Examining The Rebel’s content sheds further light on the reasons it has faced backlash from so many individuals and organizations. Consider its treatment of the Syrian refugee crisis: in an online article — with the frivolous words “Truth about Refugees” occupying a large swath of webspace in large bold letters — Levant said some blatantly bigoted things about Syrian refugees.

“31% of Syrian refugees disagree with the objective of defeating the Islamic State terrorist group,” Levant writes. “So out of 25,000 refugees, 7,500 will be ISIS lovers. 41% are Jew-hating, America-hating bigots. 97% are gay-hating, probably women-hating bigots.”

To support this argument, Levant cited a study produced by the Arab Center for Research and Policy Studies, in which only 900 refugees were polled on questions relating to topics mostly concerning their views on the Islamic State and threats to Arab regional security. The Syrian population is roughly 18–19 million people, rendering this sample size an infinitesimal 0.005 per cent of the overall Syrian population and approximately 0.02 per cent of the estimated 5,000,000 Syrian refugees.

Furthermore, while condemning 41 per cent of the Syrian population as “American-hating bigots,” Levant failed to mention that the study found 32 per cent of Syrian refugees strongly support the international coalition airstrikes against ISIS. This misleading portrayal should give you a rough idea of the quality of groundbreaking journalistic analysis happening at The Rebel.

The Rebel’s website is a cornucopia of bad journalism, so it’s easy to find examples of their poor standards online. Then-Rebel writer Lauren Southern spread misinformation about the identity of the Québec City mosque shooter without all the facts. Last week, The Rebel ran a post entitled “Embracing Segregation at University Graduation” in response to an all-Black graduation ceremony at U of T. The Rebel chose to withhold the fact that it was a group of students holding this ceremony, not the university itself, presumably because this would not align with its “segregation” narrative.

Considering these shortcomings, asserting that The Rebel is an important organization because it represents a fringe minority is misleading. There is no value in what The Rebel does from a journalistic perspective, and this has nothing to do with its politics.

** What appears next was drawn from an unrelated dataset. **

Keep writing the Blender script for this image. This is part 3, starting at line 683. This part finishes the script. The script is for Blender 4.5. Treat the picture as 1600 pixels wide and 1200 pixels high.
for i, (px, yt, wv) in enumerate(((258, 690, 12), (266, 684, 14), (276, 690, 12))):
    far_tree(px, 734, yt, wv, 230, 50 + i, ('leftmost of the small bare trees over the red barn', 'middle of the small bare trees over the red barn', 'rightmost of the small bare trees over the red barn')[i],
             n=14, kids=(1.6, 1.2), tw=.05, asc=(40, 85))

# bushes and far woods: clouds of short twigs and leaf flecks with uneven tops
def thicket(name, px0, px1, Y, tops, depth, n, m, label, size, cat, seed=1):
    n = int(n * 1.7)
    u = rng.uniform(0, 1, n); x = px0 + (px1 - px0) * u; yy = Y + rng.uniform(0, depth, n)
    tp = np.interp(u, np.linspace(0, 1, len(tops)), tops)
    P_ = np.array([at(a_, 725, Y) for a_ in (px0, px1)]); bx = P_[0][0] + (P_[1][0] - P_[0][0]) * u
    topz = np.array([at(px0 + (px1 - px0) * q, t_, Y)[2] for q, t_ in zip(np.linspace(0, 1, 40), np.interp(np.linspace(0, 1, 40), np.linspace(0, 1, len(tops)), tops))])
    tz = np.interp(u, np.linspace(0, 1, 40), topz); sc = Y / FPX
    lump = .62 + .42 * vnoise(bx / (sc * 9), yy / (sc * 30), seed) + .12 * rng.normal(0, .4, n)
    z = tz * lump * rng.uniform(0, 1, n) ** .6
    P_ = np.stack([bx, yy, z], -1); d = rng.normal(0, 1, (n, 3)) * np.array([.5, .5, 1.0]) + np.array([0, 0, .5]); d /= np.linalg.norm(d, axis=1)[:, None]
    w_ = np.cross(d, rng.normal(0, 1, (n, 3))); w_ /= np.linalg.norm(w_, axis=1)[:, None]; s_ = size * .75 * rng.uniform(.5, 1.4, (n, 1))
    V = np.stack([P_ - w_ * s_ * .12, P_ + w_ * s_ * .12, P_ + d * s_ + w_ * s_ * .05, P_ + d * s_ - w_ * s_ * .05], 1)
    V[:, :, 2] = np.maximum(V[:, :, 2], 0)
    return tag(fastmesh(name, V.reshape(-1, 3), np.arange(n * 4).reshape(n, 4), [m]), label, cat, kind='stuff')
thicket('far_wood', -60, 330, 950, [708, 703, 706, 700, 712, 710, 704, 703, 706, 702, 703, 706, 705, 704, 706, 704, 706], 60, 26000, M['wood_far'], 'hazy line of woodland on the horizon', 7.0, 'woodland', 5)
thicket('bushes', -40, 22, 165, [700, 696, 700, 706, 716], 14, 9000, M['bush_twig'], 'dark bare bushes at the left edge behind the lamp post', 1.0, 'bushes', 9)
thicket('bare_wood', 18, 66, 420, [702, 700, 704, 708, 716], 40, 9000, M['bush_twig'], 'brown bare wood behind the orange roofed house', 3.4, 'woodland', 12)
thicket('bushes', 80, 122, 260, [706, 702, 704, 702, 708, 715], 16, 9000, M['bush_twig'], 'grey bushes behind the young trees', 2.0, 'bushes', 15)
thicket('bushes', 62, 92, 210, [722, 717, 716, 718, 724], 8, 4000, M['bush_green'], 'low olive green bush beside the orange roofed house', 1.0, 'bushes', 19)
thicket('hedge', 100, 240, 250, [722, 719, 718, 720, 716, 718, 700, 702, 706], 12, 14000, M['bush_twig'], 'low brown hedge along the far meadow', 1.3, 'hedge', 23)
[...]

My charge would be the same even if The Rebel were a left-wing organization; it is equally contemptible for leftist media outlets to obfuscate facts and compromise journalistic integrity in order to obtain clicks and push a particular agenda.

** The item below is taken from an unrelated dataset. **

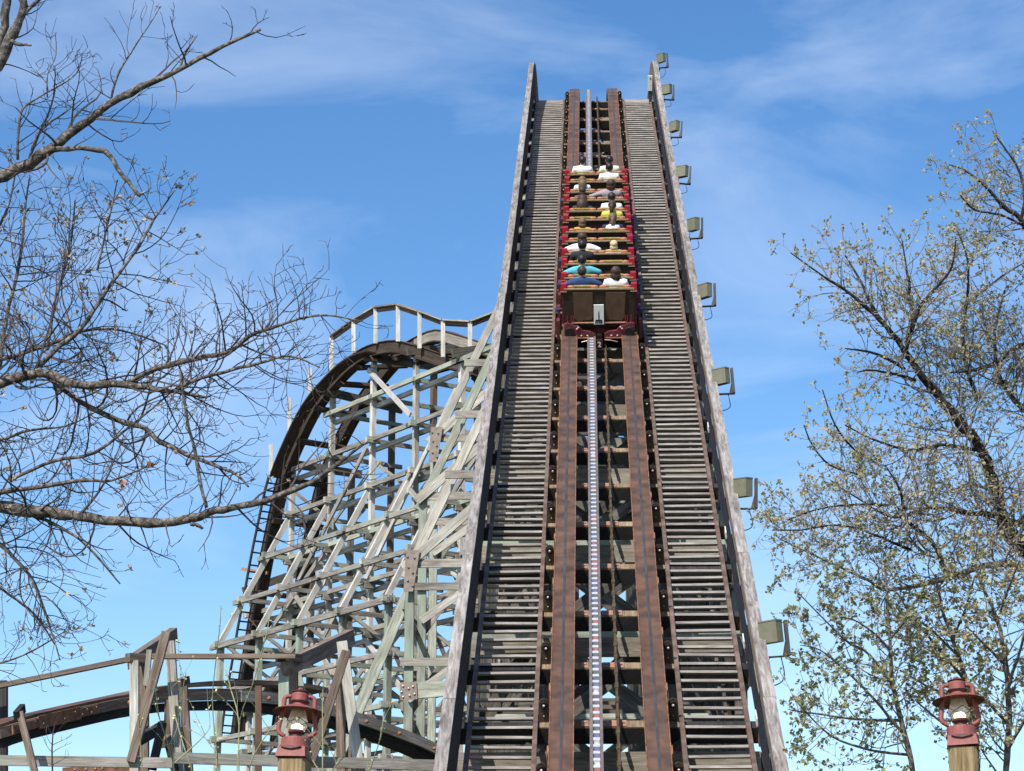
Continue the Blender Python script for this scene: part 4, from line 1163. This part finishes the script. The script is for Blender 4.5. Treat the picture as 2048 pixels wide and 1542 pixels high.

The Rebel launders popular opinion as its own political narrative. In other words, it is opportunistic — and opportunism, by definition, is the antithesis of principle.

Why should we set the bar so low — and why should we legitimize organizations that actively delegitimize themselves?

I don’t refute The Rebel on grounds of free speech. Warren is right to say we ought to allow all opinions and matters to be discussed, for the sole reason that individuals who trade in the free market of ideas will determine the legitimacy of an argument based on standards of reason. Indeed, in his work “On Liberty,” John Stuart Mill argues that when you deny someone the right to speak, you deny not only the right of the speaker, but your own ability to hear and consider other opinions.

However, if we are interested in legitimacy and truth, we ought to hold journalism to a higher standard; after all, journalism is a medium by which the truth can be disseminated. In this sense, The Rebel, being absolutely ideologically driven in its agenda, makes no valuable contributions to the journalistic world — with one exception: The Rebel serves as a reminder of how political extremism, on both sides of the spectrum, is detrimental to the pursuit of truth, a pursuit that should not be traded for fabricated, reactionary rhetoric.

 

Barbod Pournajar is an incoming third-year student at Woodsworth College studying Political Science.